**REQUIRED TASK**
Give the data below again exactly as written, without its pictures.

**MATERIAL**

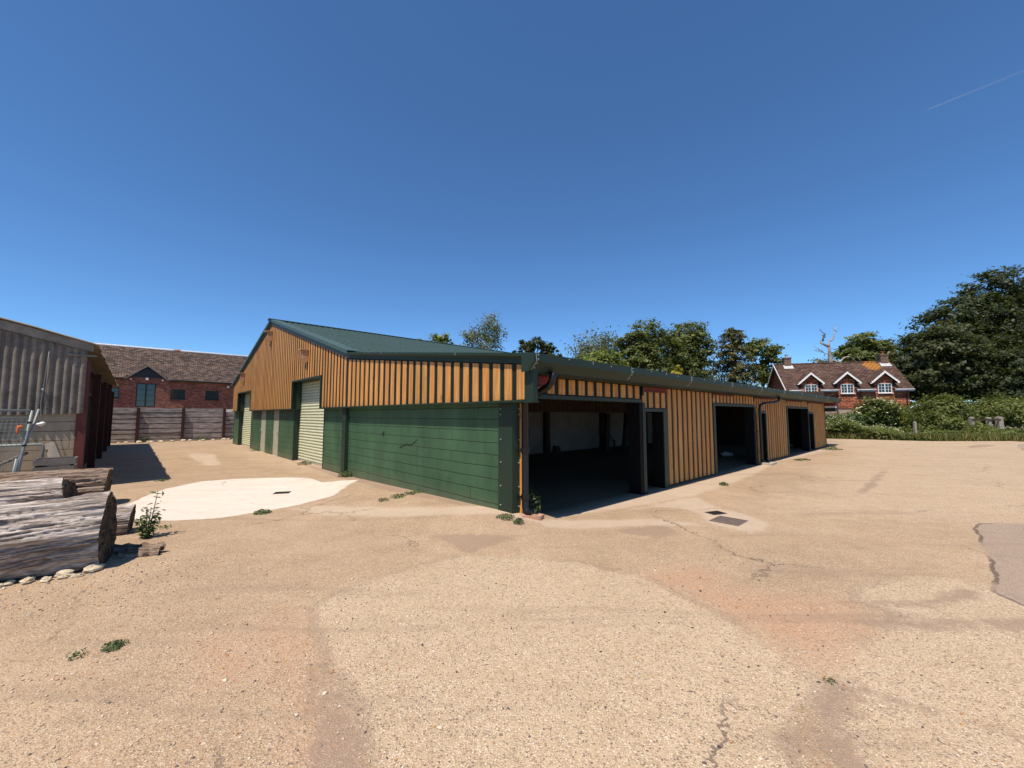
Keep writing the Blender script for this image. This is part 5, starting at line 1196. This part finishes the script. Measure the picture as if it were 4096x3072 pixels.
def tall_weed():
    t = thing('tall_weed', 'upright leafy weed with seed heads between the log end and the white cement', 'weed', (-4.93, 5.62, 0))
    Ps, Ns = [], []; mb = MB()
    for k in range(7):
        a = k * 2.4; lx, ly = math.cos(a) * .12, math.sin(a) * .12; h = [.62, .38, .3, .34, .26, .42, .22][k]
        mb.tube([(lx * .2, ly * .2, 0), (lx * .6, ly * .6, h * .5), (lx, ly, h)], [.008, .006, .003], 5)
        m = int(70 * h)
        s = rng.random(m); b = rng.random(m) * 6.28
        Ps.append(np.stack([lx * s + np.cos(b) * .055, ly * s + np.sin(b) * .055, h * s], 1)); Ns.append(np.stack([np.cos(b) * .5, np.sin(b) * .5, np.ones(m)], 1))
    mb.build('stem', M['leaf_weed'], t)
    C = np.concatenate(Ps); leaf_mesh('leaves', C, np.concatenate(Ns) + rng.normal(size=C.shape) * .3, .045 * (.6 + .8 * rng.random(len(C))), rng.random(len(C)), M['leaf_weed'], t, .32)
tall_weed()

# drain covers
def grating(label, cx, cy, rz, lx, ly, bars, mat, slope=0.5):
    z = float(gz(np.array(cx), np.array(cy)))
    t = thing('drain_grate', label, 'drain cover', (cx, cy, z), rz)
    mb = MB(); w = .025
    for a in ((-lx, lx, -ly, -ly + w), (-lx, lx, ly - w, ly), (-lx, -lx + w, -ly + w, ly - w), (lx - w, lx, -ly + w, ly - w)): mb.box(a[0], a[1], a[2], a[3], -.02, .008)
    mb.build('frame', mat, t)
    mb = MB(); p = (2 * lx - 2 * w) / bars
    for k in range(bars): mb.box(-lx + w + p * (k + .2), -lx + w + p * (k + .62), -ly + w, ly - w, -.02, .006)
    mb.build('grate_bars', mat, t)
    mb = MB(); mb.box(-lx + w, lx - w, -ly + w, ly - w, -.03, .0015); mb.build('drain_pit', M['concrete'] if bars == 11 else M['hole'], t)
grating('large diamond shaped rusty drain grating set in pale concrete', 3.385, 6.50, R(43), .22, .21, 11, M['iron'])
grating('small black drain grating just beyond the large rusty one', 3.44, 7.01, R(20), .14, .10, 9, M['ironblack'])
grating('small dark drain grating in the white cement', -4.88, 8.79, R(15), .15, .11, 8, M['ironblack'])

# ------------------------------------------------------------------ sleeper fence
sf = thing('sleeper_fence', 'tall fence of weathered grey sleepers between rusty steel posts', 'fence', (OX, OY, 0), AX)
xs = [-6.6, -4.34, -2.22, -.07, 2.1]
rs3 = random.Random(9)
for i in range(4):
    mb = MB(); a, b = xs[i], xs[i + 1]; z = -.1; n = 7; tops = 2.09 if i < 3 else 1.88
    hs = [rs3.uniform(.8, 1.2) for _ in range(n)]; S = sum(hs); 
    for k in range(n):
        h = (tops + .1) * hs[k] / S; g = rs3.uniform(.016, .04)
        z0a, z0b = z + g * .5, z + g * .5 + rs3.uniform(0, .02); z1a, z1b = z + h - g * .5 - rs3.uniform(0, .015), z + h - g * .5
        y = 28.4 + rs3.uniform(-.02, .02); N = 10
        for q in range(N):
            s0, s1 = q / N, (q + 1) / N
            w = lambda s, c: .012 * mnoise.noise(Vector((s * 5, k * 3.3 + c, i * 7)))
            lo0, lo1, hi0, hi1 = z0a + (z0b - z0a) * s0 + w(s0, 0), z0a + (z0b - z0a) * s1 + w(s1, 0), z1a + (z1b - z1a) * s0 + w(s0, 9), z1a + (z1b - z1a) * s1 + w(s1, 9)
            u0, u1 = a + (b - a) * s0, a + (b - a) * s1
            mb.hexa([(u0, y, lo0), (u1, y, lo1), (u1, y + .16, lo1), (u0, y + .16, lo0), (u0, y, hi0), (u1, y, hi1), (u1, y + .16, hi1), (u0, y + .16, hi0)], 0, rs3.random())
        z += h
    mb.box(a, b, 28.47, 28.5, -.1, tops - .12, 1)  # near-black sheet added inside the panel, paints the shade in the gaps
    mb.build('sleeper_panel', [M['sleeper'], M['hole']], sf)
for i, x in enumerate(xs):
    mb = MB(); mb.box(x - .09, x + .07, 28.24, 28.25, -.1, 2.08); mb.box(x - .02, x - .005, 28.251, 28.6, -.1, 2.06); mb.box(x - .09, x + .07, 28.6, 28.61, -.1, 2.08); mb.build('steel_post', M['rustdark'], sf)
rs4 = random.Random(3)
for k in range(16):
    u = rs4.uniform(-5.2, 1.2); v = 28.0 + rs4.uniform(-.25, .15); sz = rs4.uniform(.05, .12); x, y = W(u, v)
    mb = MB(); mb.blob((0, 0, 0), sz * 1.4, sz, sz * .7, seed=k + 50, rough=.5); o = mb.build('stone', M['stone']); o.location = (x, y, sz * .4)
    tag(o, 'pale rubble stone at the foot of the sleeper fence', 'stone', 'rubble stones below the sleeper fence')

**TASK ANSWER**
Keep writing the Blender script for this image. This is part 5, starting at line 1196. This part finishes the script. Measure the picture as if it were 4096x3072 pixels.
def tall_weed():
    t = thing('tall_weed', 'upright leafy weed with seed heads between the log end and the white cement', 'weed', (-4.93, 5.62, 0))
    Ps, Ns = [], []; mb = MB()
    for k in range(7):
        a = k * 2.4; lx, ly = math.cos(a) * .12, math.sin(a) * .12; h = [.62, .38, .3, .34, .26, .42, .22][k]
        mb.tube([(lx * .2, ly * .2, 0), (lx * .6, ly * .6, h * .5), (lx, ly, h)], [.008, .006, .003], 5)
        m = int(70 * h)
        s = rng.random(m); b = rng.random(m) * 6.28
        Ps.append(np.stack([lx * s + np.cos(b) * .055, ly * s + np.sin(b) * .055, h * s], 1)); Ns.append(np.stack([np.cos(b) * .5, np.sin(b) * .5, np.ones(m)], 1))
    mb.build('stem', M['leaf_weed'], t)
    C = np.concatenate(Ps); leaf_mesh('leaves', C, np.concatenate(Ns) + rng.normal(size=C.shape) * .3, .045 * (.6 + .8 * rng.random(len(C))), rng.random(len(C)), M['leaf_weed'], t, .32)
tall_weed()

# drain covers
def grating(label, cx, cy, rz, lx, ly, bars, mat, slope=0.5):
    z = float(gz(np.array(cx), np.array(cy)))
    t = thing('drain_grate', label, 'drain cover', (cx, cy, z), rz)
    mb = MB(); w = .025
    for a in ((-lx, lx, -ly, -ly + w), (-lx, lx, ly - w, ly), (-lx, -lx + w, -ly + w, ly - w), (lx - w, lx, -ly + w, ly - w)): mb.box(a[0], a[1], a[2], a[3], -.02, .008)
    mb.build('frame', mat, t)
    mb = MB(); p = (2 * lx - 2 * w) / bars
    for k in range(bars): mb.box(-lx + w + p * (k + .2), -lx + w + p * (k + .62), -ly + w, ly - w, -.02, .006)
    mb.build('grate_bars', mat, t)
    mb = MB(); mb.box(-lx + w, lx - w, -ly + w, ly - w, -.03, .0015); mb.build('drain_pit', M['concrete'] if bars == 11 else M['hole'], t)
grating('large diamond shaped rusty drain grating set in pale concrete', 3.385, 6.50, R(43), .22, .21, 11, M['iron'])
grating('small black drain grating just beyond the large rusty one', 3.44, 7.01, R(20), .14, .10, 9, M['ironblack'])
grating('small dark drain grating in the white cement', -4.88, 8.79, R(15), .15, .11, 8, M['ironblack'])

# ------------------------------------------------------------------ sleeper fence
sf = thing('sleeper_fence', 'tall fence of weathered grey sleepers between rusty steel posts', 'fence', (OX, OY, 0), AX)
xs = [-6.6, -4.34, -2.22, -.07, 2.1]
rs3 = random.Random(9)
for i in range(4):
    mb = MB(); a, b = xs[i], xs[i + 1]; z = -.1; n = 7; tops = 2.09 if i < 3 else 1.88
    hs = [rs3.uniform(.8, 1.2) for _ in range(n)]; S = sum(hs); 
    for k in range(n):
        h = (tops + .1) * hs[k] / S; g = rs3.uniform(.016, .04)
        z0a, z0b = z + g * .5, z + g * .5 + rs3.uniform(0, .02); z1a, z1b = z + h - g * .5 - rs3.uniform(0, .015), z + h - g * .5
        y = 28.4 + rs3.uniform(-.02, .02); N = 10
        for q in range(N):
            s0, s1 = q / N, (q + 1) / N
            w = lambda s, c: .012 * mnoise.noise(Vector((s * 5, k * 3.3 + c, i * 7)))
            lo0, lo1, hi0, hi1 = z0a + (z0b - z0a) * s0 + w(s0, 0), z0a + (z0b - z0a) * s1 + w(s1, 0), z1a + (z1b - z1a) * s0 + w(s0, 9), z1a + (z1b - z1a) * s1 + w(s1, 9)
            u0, u1 = a + (b - a) * s0, a + (b - a) * s1
            mb.hexa([(u0, y, lo0), (u1, y, lo1), (u1, y + .16, lo1), (u0, y + .16, lo0), (u0, y, hi0), (u1, y, hi1), (u1, y + .16, hi1), (u0, y + .16, hi0)], 0, rs3.random())
        z += h
    mb.box(a, b, 28.47, 28.5, -.1, tops - .12, 1)  # near-black sheet added inside the panel, paints the shade in the gaps
    mb.build('sleeper_panel', [M['sleeper'], M['hole']], sf)
for i, x in enumerate(xs):
    mb = MB(); mb.box(x - .09, x + .07, 28.24, 28.25, -.1, 2.08); mb.box(x - .02, x - .005, 28.251, 28.6, -.1, 2.06); mb.box(x - .09, x + .07, 28.6, 28.61, -.1, 2.08); mb.build('steel_post', M['rustdark'], sf)
rs4 = random.Random(3)
for k in range(16):
    u = rs4.uniform(-5.2, 1.2); v = 28.0 + rs4.uniform(-.25, .15); sz = rs4.uniform(.05, .12); x, y = W(u, v)
    mb = MB(); mb.blob((0, 0, 0), sz * 1.4, sz, sz * .7, seed=k + 50, rough=.5); o = mb.build('stone', M['stone']); o.location = (x, y, sz * .4)
    tag(o, 'pale rubble stone at the foot of the sleeper fence', 'stone', 'rubble stones below the sleeper fence')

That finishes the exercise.